H$^2$GFM: Towards unifying Homogeneity and Heterogeneity on Text-Attributed Graphs

The growing interests and applications of graph learning in diverse domains have propelled the development of a unified model generalizing well across different graphs and tasks, known as the Graph Foundation Model (GFM). Existing research has leveraged text-attributed graphs (TAGs) to tackle the heterogeneity in node features among graphs. However, they primarily focus on homogeneous TAGs (HoTAGs), leaving heterogeneous TAGs (HeTAGs), where multiple types of nodes/edges reside, underexplored. To enhance the capabilities and applications of GFM, we introduce H$^2$GFM, a novel framework designed to generalize across both HoTAGs and HeTAGs. Our model projects diverse meta-relations among graphs under a unified textual space, and employs a context encoding to capture spatial and higher-order semantic relationships.

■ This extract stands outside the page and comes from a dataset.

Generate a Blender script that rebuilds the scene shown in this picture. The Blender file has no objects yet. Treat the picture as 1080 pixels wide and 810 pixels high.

To achieve robust node representations, we propose a novel context-adaptive graph transformer (CGT), effectively capturing information from both context neighbors and their relationships. Furthermore, we employ a mixture of CGT experts to capture the heterogeneity in structural patterns among graph types. Comprehensive experiments on a wide range of HoTAGs and HeTAGs as well as learning scenarios demonstrate the effectiveness of our model.